O meu amor pela língua alemã, berço, dir-se-ia «natural», de pensamento
filosófico, e pelos poetas de língua alemã, e pela música «de língua alemã» (pois à linguagem da música talvez não seja
indiferente o Ser da própria língua), fazem-me recalcar aspectos mais sombrios da
cultura (isto é, da língua) alemã que, como vulcões adormecidos, não raro se manifestam
sob a forma de barbárie.
Celan, que perdeu pais, família e amigos nos campos de
extermínio (onde ele próprio sofreu durante anos, sujeito a todo o tipo de violências), optou – mesmo
dominando outras línguas, designadamente o yidiche,
mas
também o romeno, o russo, o francês, o inglês, até o português – por escrever a sua poesia atravessando desesperadamente a «escuridão assassina» da língua dos torcionários e
procurando encontrar nela a perdida luz da língua de sua mãe.

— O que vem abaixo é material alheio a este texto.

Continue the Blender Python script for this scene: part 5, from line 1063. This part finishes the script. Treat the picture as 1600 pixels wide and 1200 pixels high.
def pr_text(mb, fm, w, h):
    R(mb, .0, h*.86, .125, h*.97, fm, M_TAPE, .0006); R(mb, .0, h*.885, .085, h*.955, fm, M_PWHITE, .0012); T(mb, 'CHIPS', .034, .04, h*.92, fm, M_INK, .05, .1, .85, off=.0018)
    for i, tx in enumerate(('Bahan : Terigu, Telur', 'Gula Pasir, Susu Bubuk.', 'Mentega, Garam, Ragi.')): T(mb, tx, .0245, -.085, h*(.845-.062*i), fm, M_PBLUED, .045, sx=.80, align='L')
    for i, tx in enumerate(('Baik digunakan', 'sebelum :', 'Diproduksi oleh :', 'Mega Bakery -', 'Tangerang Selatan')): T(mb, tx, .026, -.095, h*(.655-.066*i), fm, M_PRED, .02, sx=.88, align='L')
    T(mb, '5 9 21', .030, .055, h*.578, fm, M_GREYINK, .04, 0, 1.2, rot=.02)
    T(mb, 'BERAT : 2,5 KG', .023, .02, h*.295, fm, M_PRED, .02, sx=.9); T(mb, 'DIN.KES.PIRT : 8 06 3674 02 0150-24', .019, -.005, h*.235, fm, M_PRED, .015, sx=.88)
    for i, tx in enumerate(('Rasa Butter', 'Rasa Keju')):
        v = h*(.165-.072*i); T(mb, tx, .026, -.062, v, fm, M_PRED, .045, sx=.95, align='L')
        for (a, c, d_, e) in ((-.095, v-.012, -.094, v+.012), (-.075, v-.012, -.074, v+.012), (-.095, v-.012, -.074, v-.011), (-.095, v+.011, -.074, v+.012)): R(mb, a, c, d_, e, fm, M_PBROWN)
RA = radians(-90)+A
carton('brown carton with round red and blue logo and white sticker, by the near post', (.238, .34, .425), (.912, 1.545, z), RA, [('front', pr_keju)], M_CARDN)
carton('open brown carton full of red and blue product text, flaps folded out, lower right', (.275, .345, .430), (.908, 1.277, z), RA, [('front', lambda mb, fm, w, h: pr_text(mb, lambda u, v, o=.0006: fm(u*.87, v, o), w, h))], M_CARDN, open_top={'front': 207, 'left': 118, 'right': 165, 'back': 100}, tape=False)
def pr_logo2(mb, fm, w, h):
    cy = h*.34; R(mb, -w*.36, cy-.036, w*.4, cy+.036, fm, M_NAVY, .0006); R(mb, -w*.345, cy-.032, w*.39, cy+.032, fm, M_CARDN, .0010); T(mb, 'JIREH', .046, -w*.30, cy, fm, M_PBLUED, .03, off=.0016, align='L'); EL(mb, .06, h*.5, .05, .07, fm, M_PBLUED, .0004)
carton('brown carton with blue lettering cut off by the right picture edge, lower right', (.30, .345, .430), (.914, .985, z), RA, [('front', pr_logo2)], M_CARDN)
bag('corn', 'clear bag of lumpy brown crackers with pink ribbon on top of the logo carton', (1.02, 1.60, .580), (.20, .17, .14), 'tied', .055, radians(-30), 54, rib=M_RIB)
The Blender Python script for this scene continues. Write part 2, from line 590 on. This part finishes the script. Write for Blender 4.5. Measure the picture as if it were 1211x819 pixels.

É nas vertentes mais obscuras e
sinistras da língua alemã que bebe a língua que fala o comissário europeu para a
Energia, o alemão (do partido de Merkel)
Guenther
Oettinger que, em entrevista ao Bild, propôs um «castigo» para os países com défice excessivo: a colocação das «bandeiras dos países pecadores a meia haste
nas
fachadas dos edifícios comunitários». «Países pecadores»:
a
religião da usura evoca hoje perigosamente pecados mortais (que só Oettinger
parece ter esquecido) da Alemanha pelos quais a sua bandeira haveria que
ficar a meia haste durante muitos séculos.